Let me say that, perhaps,
none rise higher than this, viz., the substitutional sacrifice of life for
life, the death of the cross no more than a martyrs death, to which the
Deity of the Sufferer gave all its value - the mass go lower far, as, for
instance among those not absolute materialists, Mr. Hudson and Mr. Ham.
And it is a truth never to he forgotten, that the infinite value
which pertains to the one sacrifice of Jesus, arises, not from any inherent
dignity or value in man, as the subject of redemption, nor from the nature or
extent of the penalty due to sinners, but . . . from His own essential Deity,
and from the fact of His having laid down His life in obedience to the
commandment of His Father, God" (What is Man? p. 51).
But the death of
the cross was no mere martyrs death. It was that surely: the Prince of
witnesses did there lay down His life in testimony to the truth that He had
come from heaven to declare But there was much more than that, and much more
than the substitutional giving up of life for life. "He who knew no sin was
made sin" there. "He was made a curse for us." And that solemn 22nd psalm,
which, as we know, the Lord on the cross applies to Himself; declares to us a
death exceptional in its character from that of all beside. Not merely in its
being vicarious; that is not the point; but in what that vicariousness
involved. No mere giving up of life - no pain of death - no bitterness of
persecution - could have wrung that awful cry from the Lord of life and glory,
"My God, my God, why hast Thou forsaken me?" That was the cup He dreaded. That
was what the sacrifice involved. Not, as has been said, a quantum of suffering.
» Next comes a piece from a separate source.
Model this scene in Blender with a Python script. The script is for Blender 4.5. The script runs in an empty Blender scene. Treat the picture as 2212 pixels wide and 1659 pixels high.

But isolation from the presence and communion of One who had been from His
mothers womb His trust and joy. It was the blood of One who had thus been
laden with our burden of iniquities, and borne our sins in His own body on the
tree, that alone could atone, alone could cleanse. The blood of a sin-offering,
burned upon the ground outside the holy place, and outside the camp, alone
could be "brought into the sanctuary by the high-priest for sin."* Even so
Jesus suffered, the Holy One in the sinners place of wrath and distance
from a holy God. If He did not, we have no blood of atonement, no efficacious
sacrifice at all.
*Heb. xiii.
Thus annihilation strikes at the
vitals of Christianity; while instead of resolving the problem of the existence
of evil, it is a giving up of it rather as hopelessly insoluble. It is the
mechanical stamping out of a life designed for eternity, given of God but
resumed by Him, as if defeated in the object for which life was given. By that
very fact it is the triumph of evil rather than its defeat.